永世中立国スイスと武器輸出の矛盾
スイス政府がイラクやパキスタンへ戦車の輸出を許可していたことが最近、大きな問題となったが、スイスはこのほか、対空砲をインドへ輸出したり、韓国では対空砲の整備なども請け負っている。
永世中立国でありながらスイスは、世界中にスイス製の武器を輸出しているのだ。一見すると矛盾する事実だが、危機管理の専門家のクルト・シュピールマンチューリヒ連邦工科大学教授は、国際法を遵守する限り矛盾しないと言う。
スイス製の武器は世界中に広まっている。戦争や紛争のない国や地域なら輸出は認められているとはいうものの、イラクや朝鮮民主主義人民共和国(北朝鮮)と休戦中の韓国への輸出は正当化されることなのだろうか。
永世中立は「違法」の対象にはならない
シュピールマン教授が指摘するように、永世中立は憲法や法律など法に定められたものではなく、スイスが自分で国家のあり方として定義したものである。第一次世界大戦後にスイスが永世中立としての義務を世界に示したが、いまやその内容は古くなり、たとえば国連憲章は、スイスの中立国としての宣言以上の制限を定めている。

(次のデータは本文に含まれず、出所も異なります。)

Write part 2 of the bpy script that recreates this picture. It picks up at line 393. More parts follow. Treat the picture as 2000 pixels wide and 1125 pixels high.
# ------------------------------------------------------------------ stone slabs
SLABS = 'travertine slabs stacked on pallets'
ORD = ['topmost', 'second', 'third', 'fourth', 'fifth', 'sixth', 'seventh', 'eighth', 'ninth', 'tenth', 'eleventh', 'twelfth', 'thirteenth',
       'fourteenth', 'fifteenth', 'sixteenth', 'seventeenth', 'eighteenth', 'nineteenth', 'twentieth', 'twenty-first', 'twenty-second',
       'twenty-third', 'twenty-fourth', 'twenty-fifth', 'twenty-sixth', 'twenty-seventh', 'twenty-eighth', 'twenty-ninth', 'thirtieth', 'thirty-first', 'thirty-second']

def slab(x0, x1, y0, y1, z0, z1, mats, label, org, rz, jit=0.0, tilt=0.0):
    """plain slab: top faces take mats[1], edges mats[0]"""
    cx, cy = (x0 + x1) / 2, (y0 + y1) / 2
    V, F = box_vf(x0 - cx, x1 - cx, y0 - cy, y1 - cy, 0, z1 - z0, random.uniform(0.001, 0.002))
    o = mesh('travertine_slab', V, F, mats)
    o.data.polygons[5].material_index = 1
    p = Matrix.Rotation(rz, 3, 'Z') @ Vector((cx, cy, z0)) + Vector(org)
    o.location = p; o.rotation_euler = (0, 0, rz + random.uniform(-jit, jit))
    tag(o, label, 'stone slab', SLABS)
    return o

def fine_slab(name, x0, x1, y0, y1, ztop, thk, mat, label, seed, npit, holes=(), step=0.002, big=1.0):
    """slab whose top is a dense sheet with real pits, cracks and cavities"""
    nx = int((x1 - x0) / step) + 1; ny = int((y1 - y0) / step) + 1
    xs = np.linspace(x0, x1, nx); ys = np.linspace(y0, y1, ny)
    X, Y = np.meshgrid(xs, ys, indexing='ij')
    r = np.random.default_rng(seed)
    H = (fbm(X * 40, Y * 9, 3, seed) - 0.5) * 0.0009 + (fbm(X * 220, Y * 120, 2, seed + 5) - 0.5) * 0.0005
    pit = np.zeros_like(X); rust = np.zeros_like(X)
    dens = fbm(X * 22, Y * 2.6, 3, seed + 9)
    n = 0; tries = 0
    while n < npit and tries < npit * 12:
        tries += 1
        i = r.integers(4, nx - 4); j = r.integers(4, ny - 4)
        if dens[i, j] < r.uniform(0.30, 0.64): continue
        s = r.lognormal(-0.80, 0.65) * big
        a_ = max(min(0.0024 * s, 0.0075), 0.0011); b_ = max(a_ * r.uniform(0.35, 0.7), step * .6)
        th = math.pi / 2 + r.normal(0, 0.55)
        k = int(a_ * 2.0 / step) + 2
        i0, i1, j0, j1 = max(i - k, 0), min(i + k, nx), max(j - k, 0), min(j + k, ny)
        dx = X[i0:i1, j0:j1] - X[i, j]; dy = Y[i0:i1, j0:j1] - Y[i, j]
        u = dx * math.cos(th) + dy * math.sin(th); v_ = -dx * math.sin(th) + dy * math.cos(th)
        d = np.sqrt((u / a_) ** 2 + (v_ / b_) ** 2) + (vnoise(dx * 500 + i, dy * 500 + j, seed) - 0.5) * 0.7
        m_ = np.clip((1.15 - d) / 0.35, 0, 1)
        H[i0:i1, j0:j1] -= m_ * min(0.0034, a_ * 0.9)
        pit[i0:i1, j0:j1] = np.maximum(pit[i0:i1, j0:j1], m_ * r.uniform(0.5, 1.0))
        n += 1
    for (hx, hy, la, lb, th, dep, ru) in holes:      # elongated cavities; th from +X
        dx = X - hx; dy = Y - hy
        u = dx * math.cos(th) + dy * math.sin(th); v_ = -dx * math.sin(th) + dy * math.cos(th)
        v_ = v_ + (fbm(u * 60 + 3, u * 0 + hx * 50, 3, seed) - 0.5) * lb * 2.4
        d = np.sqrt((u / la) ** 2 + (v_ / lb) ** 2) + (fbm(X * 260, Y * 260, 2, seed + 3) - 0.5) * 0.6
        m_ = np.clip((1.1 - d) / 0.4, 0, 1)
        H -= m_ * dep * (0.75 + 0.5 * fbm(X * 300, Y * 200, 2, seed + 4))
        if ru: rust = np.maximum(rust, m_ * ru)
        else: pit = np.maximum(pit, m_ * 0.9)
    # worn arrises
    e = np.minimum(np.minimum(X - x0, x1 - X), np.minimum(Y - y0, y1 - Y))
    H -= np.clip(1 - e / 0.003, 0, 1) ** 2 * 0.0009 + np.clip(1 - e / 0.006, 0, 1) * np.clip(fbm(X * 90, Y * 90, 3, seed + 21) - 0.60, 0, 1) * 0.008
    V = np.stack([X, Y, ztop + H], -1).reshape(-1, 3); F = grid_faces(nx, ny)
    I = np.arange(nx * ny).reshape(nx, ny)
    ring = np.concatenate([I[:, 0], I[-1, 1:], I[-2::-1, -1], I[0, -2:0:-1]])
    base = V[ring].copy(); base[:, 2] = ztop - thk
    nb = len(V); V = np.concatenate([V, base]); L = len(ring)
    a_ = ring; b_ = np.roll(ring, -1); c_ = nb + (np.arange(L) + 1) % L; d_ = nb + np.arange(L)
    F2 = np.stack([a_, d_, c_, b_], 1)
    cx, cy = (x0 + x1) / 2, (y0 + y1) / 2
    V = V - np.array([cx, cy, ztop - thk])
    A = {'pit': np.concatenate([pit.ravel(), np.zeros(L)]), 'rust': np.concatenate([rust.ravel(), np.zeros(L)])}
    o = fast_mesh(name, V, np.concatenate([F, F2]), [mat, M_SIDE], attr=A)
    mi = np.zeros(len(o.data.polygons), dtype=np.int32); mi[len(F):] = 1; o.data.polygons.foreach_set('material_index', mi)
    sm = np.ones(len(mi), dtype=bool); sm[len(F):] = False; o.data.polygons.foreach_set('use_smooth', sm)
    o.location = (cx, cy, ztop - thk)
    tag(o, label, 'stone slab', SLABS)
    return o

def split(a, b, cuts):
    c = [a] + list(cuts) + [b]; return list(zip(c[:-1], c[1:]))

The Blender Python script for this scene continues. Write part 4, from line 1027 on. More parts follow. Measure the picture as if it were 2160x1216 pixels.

「国連主導のもとで行動を起こす限り、スイスの永世中立性に反することはない」とシュピールマン教授。一方で、武器輸出と中立性について政治的な討論を深めることは、有意義だという意見でもある。「ただ、中立国として武器輸出問題を話し合うのではなく、国連の加盟国として、国連憲章との兼ね合いで見る必要がある」という。
道徳的観点から見ると問題
国際法は道徳で理由付けられるものではない。国家間で交わし、違法した場合の措置を定めた条約が判断の決め手となる。一方、武器の輸出について道徳的観点から見ると、疑問視される面もある。ジュネーブ条約の生みの親としてのスイスが、武器商人として大儲けをしてしまうとしたらどうだろう。「道徳的観点から見るのなら、武器の製造から販売、輸送に至るまでの全体を見る必要がある」とシュピールマン教授は指摘する。
イラクへの武器輸出の問題もさることながら、インドとパキスタンへの武器輸出も問題だ。両国はカシミール問題で対立しており、紛争地域に相当するとも判断されるからだ。スイス政府は輸出された武器が戦闘には使われないという約束を取り付けているが、約束が守られているかどうかなど調べ上げることは困難である。
アラブ首長国連邦にスイスから輸出された装甲兵員輸送車がモロッコで使われていたことが発覚したのは、ごく最近のことである。シュピールマン教授は「武器の輸出について政府は、総合的に見て、きちんと仕事をしている。この件は例外であり、不備があったことだけでスイス全体を非難することはできない」という意見だ。
スイスは注目されている
イラクへの装甲兵員輸送車180台の輸出は、アラブ首長国連邦を通して行われる計画だった。最終輸出先がイラクだったことが分かった途端、テロの標的国となる危険性が懸念されるとスイスのメディアはこぞって書きたてた。
さらに、装甲兵員輸送車は警察用といわれていたのが、実際は軍隊で使われることが判明し、担当のジョゼフ・ダイス経済相は輸出を凍結。イランはこれ以上長くは待てないと10月5日、取引を断念した。「軍用となれば話は別。輸出を停止したことは正しい判断」とシュピールマン教授は政府の判断を評価する。「公正な態度をとるスイスの名声のためにも良いことだ。中立という言葉より、私個人は公正という言葉を好む」スイスが国際法に正しく従うか否か、世界が注目している。
swissinfo、クリスティアン・ラフラウブ 佐藤夕美(さとうゆうみ)意訳
スイスの武器輸出に対する問題点が最近になって浮上。
アラブ首長国連邦へ輸出した40台の装甲兵員輸送車がモロッコで発見された。
イラクへの武器輸出は、一時凍結された。